COMMENTARY: Politics and the Catholic-Evangelical Alliance

c. 2000 Religion News Service (Robert Parham is executive director of the Nashville, Tenn.-based Baptist Center for Ethics.) (UNDATED) Not since the 1960 presidential election, when John F. Kennedy went to Houston to reassure Protestant ministers the Vatican would not dictate his policies, has there been a series of sharper exchanges in the public square […]

c. 2000 Religion News Service

(Robert Parham is executive director of the Nashville, Tenn.-based Baptist

Center for Ethics.)


(UNDATED) Not since the 1960 presidential election, when John F. Kennedy went to Houston to reassure Protestant ministers the Vatican would not dictate his policies, has there been a series of sharper exchanges in the public square between Catholics and evangelicals.

An early scrimmage surfaced when the House Republican leadership selected a Presbyterian minister over a Roman Catholic priest as the new House chaplain, even though the priest had received more votes from a House search committee.

The president of the Catholic League, William Donohue, charged: “What they want to do is keep the chaplain post in Protestant hands. There is a residue of anti-Catholicism embedded in the evangelical community.” He lamented that during a 210-year period no Catholic priest ever had held the position of House chaplain.

The uproar intensified when an aide to the speaker of the House alleged Billy Graham, a noted evangelical leader, had called the speaker, supporting the choice of the Presbyterian minister.

Now, dozens of Catholic House Republicans have criticized their leadership for letting the problem fester, making the issue more than a straightforward partisan conflict.

On a parallel track in mid-December, George W. Bush said Jesus was his favorite political philosopher “because he changed my heart.”

Given an opportunity to tell viewers more about Christ’s influence, Bush replied, “Well, if they don’t know, it’s going to be hard to explain.”

Catholics objected. Columnist E.J. Dionne wrote, “As a Catholic, I found these words exclusionary and condescending that if you didn’t have his specific kind of religious experience, he couldn’t possibly explain to you what you couldn’t understand.”

Prominent evangelicals applauded Bush’s statement, because his comment proved he was “one of us.”

Following a primary defeat in New Hampshire, Bush went straight to Bob Jones University, seeking the support of the religious right at a school known for its racism and anti-Catholicism.


Once the Republican campaign moved to Michigan, Bob Jones University turned from being an asset to a liability for Bush. Catholic voters received a phone message accusing Bush of “seeking the support of Southern fundamentalists who have expressed anti-Catholic views.”
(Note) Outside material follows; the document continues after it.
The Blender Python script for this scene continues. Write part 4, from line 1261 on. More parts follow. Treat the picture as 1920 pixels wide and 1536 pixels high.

John McCain then accused Pat Robertson and Jerry Falwell, two religious-right leaders, of being “agents of intolerance” and an “evil influence” over the Republican Party.

To date the conflict between or over Catholics and evangelicals has been largely confined to the Republican Party. Ironically, conservative Catholics and evangelical fundamentalists share common ground, beginning with membership in the Reagan coalition. Both are anti-abortion and anti-Disney. Both perceive the larger culture as hostile to their values and practices.

These points of agreement are not enough, however, to avoid brutal exchanges when secular politicians use religion as a dividing wedge and religious leaders use politics as a battering ram for their agendas. No wonder the nation’s wise founders wanted a wall of separation between church and state.